After the safety of the daylight fades, women are seen as easy prey by the predators of the night.

We mark the nine nights of Navratri, the festival of the goddess, by celebrating the dedication and valour of nine real-life women who brave the challenges of the night to pursue their dreams.


Part - 4


Never felt unsafe

The singer says there has been a generational change over the last two decades

Never felt unsafe

Work has no timings for Aisha Sayed. Sometimes, she begins her studio recording at 12 AM and finishes by 5 AM; at other times, concerts and live shows start at 9 AM and she’s done by midnight. In her field of work as a performer and singer, Sayed is used to not getting a night’s sleep and often returning home when most of the city is set to wake up. “I have been travelling at night but I have never, ever, felt unsafe in Mumbai,” says the singer-performer who began her career at the age of 13 years. Her father spotted her talent for music and took her to meet a sound engineer who was their neighbour in Bandra. The family helped her get opportunities and from there, her career began.

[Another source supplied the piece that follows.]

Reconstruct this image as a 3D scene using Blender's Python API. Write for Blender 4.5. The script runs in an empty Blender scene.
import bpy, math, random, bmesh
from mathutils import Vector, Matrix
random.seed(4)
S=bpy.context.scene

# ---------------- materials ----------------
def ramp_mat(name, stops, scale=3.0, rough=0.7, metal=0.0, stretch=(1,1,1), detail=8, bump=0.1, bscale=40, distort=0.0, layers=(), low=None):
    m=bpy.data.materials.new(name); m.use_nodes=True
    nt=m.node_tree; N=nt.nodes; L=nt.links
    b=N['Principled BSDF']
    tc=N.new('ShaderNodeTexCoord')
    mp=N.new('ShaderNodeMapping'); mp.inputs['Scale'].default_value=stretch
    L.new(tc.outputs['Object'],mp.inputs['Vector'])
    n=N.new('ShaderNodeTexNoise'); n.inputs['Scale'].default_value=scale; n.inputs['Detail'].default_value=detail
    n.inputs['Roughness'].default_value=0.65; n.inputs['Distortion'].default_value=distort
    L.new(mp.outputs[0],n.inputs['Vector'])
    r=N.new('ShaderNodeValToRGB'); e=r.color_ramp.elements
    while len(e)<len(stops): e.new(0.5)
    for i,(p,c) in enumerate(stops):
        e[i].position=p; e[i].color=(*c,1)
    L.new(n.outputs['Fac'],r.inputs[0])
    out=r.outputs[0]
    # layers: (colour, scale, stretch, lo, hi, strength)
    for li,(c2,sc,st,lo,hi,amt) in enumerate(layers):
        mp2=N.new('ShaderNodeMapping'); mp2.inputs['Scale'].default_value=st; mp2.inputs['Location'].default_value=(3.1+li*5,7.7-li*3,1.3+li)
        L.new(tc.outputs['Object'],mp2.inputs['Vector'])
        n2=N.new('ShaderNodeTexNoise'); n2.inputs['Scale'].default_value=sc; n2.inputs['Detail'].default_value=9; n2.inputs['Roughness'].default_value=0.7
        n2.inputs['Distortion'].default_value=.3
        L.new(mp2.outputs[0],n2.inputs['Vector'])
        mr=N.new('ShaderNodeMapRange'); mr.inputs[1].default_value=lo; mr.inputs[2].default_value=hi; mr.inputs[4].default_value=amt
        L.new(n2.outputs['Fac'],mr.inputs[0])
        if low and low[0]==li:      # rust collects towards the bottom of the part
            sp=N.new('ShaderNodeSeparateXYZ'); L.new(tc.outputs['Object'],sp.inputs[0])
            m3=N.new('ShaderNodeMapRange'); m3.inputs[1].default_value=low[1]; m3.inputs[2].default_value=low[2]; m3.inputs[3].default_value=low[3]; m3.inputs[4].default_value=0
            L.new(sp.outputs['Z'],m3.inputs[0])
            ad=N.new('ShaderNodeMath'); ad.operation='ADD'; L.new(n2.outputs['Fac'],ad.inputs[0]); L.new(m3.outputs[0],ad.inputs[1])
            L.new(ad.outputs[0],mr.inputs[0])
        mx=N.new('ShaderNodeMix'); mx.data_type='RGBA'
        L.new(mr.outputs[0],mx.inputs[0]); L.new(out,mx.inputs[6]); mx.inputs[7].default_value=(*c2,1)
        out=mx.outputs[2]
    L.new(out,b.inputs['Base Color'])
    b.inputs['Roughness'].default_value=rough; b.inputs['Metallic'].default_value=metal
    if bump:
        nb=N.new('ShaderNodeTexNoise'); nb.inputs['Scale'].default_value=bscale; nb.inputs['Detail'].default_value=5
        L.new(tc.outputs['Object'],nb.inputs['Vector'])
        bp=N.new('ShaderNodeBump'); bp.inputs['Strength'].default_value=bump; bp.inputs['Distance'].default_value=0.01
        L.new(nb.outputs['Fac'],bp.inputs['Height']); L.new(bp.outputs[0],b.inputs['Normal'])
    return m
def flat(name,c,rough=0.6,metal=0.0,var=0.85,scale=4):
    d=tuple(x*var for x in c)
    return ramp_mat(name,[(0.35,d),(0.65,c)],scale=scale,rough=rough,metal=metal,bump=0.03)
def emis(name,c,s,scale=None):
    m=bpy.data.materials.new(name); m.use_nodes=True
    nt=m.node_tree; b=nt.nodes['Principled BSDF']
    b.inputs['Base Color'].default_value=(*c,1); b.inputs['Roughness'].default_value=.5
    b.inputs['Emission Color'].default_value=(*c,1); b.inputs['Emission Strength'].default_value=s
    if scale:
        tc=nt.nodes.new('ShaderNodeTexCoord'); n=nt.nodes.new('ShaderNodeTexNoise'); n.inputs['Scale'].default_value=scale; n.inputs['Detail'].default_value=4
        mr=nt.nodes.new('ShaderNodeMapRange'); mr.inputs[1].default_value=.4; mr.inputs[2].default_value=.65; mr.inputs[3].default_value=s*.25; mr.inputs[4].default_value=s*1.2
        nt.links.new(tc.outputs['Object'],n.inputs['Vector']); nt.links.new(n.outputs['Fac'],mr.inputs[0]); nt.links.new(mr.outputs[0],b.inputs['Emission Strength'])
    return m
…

Being among the top contenders in Indian Idol, season 3, in 2007 catapulted her to fame and it opened up a world of new performance opportunities across the country. “I was just 20 years then and I was travelling the world, performing at the most lavish weddings, staying at the most luxurious hotels and performing at big corporate gigs,” she says. Safety, while on work, is has never been an issue for her for the organizers arrange a security detail for the performers. “They escort us until we reach the room. And since we travel with our team in a big group, there is always safety in numbers,” says Sayed, who sings in 10 languages. Her peers have faced instances of audience members being rowdy. “Once in Delhi, a group of drunk men followed my colleague to her room and kept banging on her door late into the night. But I have been fortunate,” she says.

Work assignments have taken to varied places, from the most luxurious international destinations to far-off venues in the hinterland of India where she’s travelled through dark, dense forested areas. “I have driven through areas where the only light is that of your car’s headlights. Turn around and you see pitch darkness,” says Sayed. She’s always got a little prayer on her lips when travelling through these remote areas for miles together. She recalls a show in Chattisgarh where she had to travel for nine hours at a stretch through remote and forested areas. “No place in our country is as safe as Mumbai,” she stresses. She would know, considering her extensive travels. She advises women to travel in groups while in places that are unfamiliar or unknown and never to venture out at night alone. “Keep your family informed of your whereabouts,” she says.

While her agreements state that proper security at all times, Sayed says that she drives her own car if she’s out at night for parties or personal work but insists that the people of Mumbai are largely helpful and cooperative. A rickshaw driver who once drove to home in the wee hours of the night, after a recording, waited at her gate until the watchman let her in. Friends and colleagues have dropped her home several times.

Mumbai, she feels, has changed—and it’s for the better, in the past two decades. “Earlier, on buses and trains, men would use the crowd as an excuse to touch women inappropriately. That has gone down. There is a generational change that I see,” says Sayed. She used to take the BEST buses and trains to her training classes and for recordings in the early days of her career.

Her timings are inconsistent and her shows take her to various cities and towns. But the Mumbai-bred girl emphasizes that her city is very safe for women, despite the various incidents of violence. “Mumbai is the only place where a woman can wear what she wants, wear bright red lipstick, leave her hair open and look glamorous and still be safe.”